Hand back each line, unchanged, from the top down to the line where "rad = math.radians" sits.

════════

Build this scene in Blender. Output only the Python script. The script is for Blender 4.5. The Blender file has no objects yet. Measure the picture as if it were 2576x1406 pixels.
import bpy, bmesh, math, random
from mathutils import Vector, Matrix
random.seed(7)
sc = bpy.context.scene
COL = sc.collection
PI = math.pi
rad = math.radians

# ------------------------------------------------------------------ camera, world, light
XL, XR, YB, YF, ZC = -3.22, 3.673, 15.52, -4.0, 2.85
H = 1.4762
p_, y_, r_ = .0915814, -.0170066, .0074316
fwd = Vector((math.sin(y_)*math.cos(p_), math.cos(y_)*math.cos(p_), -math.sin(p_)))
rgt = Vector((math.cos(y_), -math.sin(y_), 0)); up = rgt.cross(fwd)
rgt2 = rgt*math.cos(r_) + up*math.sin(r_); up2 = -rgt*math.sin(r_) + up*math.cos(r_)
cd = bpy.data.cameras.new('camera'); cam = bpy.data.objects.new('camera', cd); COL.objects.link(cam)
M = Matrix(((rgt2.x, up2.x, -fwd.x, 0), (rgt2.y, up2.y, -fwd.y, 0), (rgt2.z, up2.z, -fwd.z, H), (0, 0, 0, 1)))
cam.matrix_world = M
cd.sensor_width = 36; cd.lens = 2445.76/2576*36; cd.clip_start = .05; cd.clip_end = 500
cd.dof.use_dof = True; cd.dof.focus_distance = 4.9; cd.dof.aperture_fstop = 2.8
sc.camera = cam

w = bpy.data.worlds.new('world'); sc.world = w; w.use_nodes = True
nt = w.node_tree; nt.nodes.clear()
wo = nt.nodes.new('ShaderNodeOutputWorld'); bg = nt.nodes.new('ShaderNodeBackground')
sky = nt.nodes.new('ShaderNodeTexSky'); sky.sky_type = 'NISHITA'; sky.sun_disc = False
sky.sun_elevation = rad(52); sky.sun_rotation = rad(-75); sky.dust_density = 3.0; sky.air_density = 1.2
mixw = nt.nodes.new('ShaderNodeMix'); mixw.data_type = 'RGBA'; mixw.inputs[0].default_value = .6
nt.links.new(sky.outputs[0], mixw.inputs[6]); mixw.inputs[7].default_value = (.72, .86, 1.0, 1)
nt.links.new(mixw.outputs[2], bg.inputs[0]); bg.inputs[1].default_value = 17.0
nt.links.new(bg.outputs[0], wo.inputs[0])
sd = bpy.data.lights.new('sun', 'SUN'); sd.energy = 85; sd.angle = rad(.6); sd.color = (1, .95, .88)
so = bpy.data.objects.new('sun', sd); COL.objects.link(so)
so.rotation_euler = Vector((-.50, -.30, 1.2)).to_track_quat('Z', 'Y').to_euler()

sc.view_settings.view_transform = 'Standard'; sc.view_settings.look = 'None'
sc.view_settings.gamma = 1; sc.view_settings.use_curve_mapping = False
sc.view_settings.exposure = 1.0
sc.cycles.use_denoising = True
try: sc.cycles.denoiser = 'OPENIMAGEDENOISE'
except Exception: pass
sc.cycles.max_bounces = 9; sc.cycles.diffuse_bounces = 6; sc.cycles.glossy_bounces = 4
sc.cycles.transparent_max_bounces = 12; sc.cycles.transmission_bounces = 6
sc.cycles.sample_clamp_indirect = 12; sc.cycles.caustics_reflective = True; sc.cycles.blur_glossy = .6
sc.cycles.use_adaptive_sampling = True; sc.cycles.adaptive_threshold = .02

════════

RESPONSE BELOW ::
Build this scene in Blender. Output only the Python script. The script is for Blender 4.5. The Blender file has no objects yet. Measure the picture as if it were 2576x1406 pixels.
import bpy, bmesh, math, random
from mathutils import Vector, Matrix
random.seed(7)
sc = bpy.context.scene
COL = sc.collection
PI = math.pi
rad = math.radians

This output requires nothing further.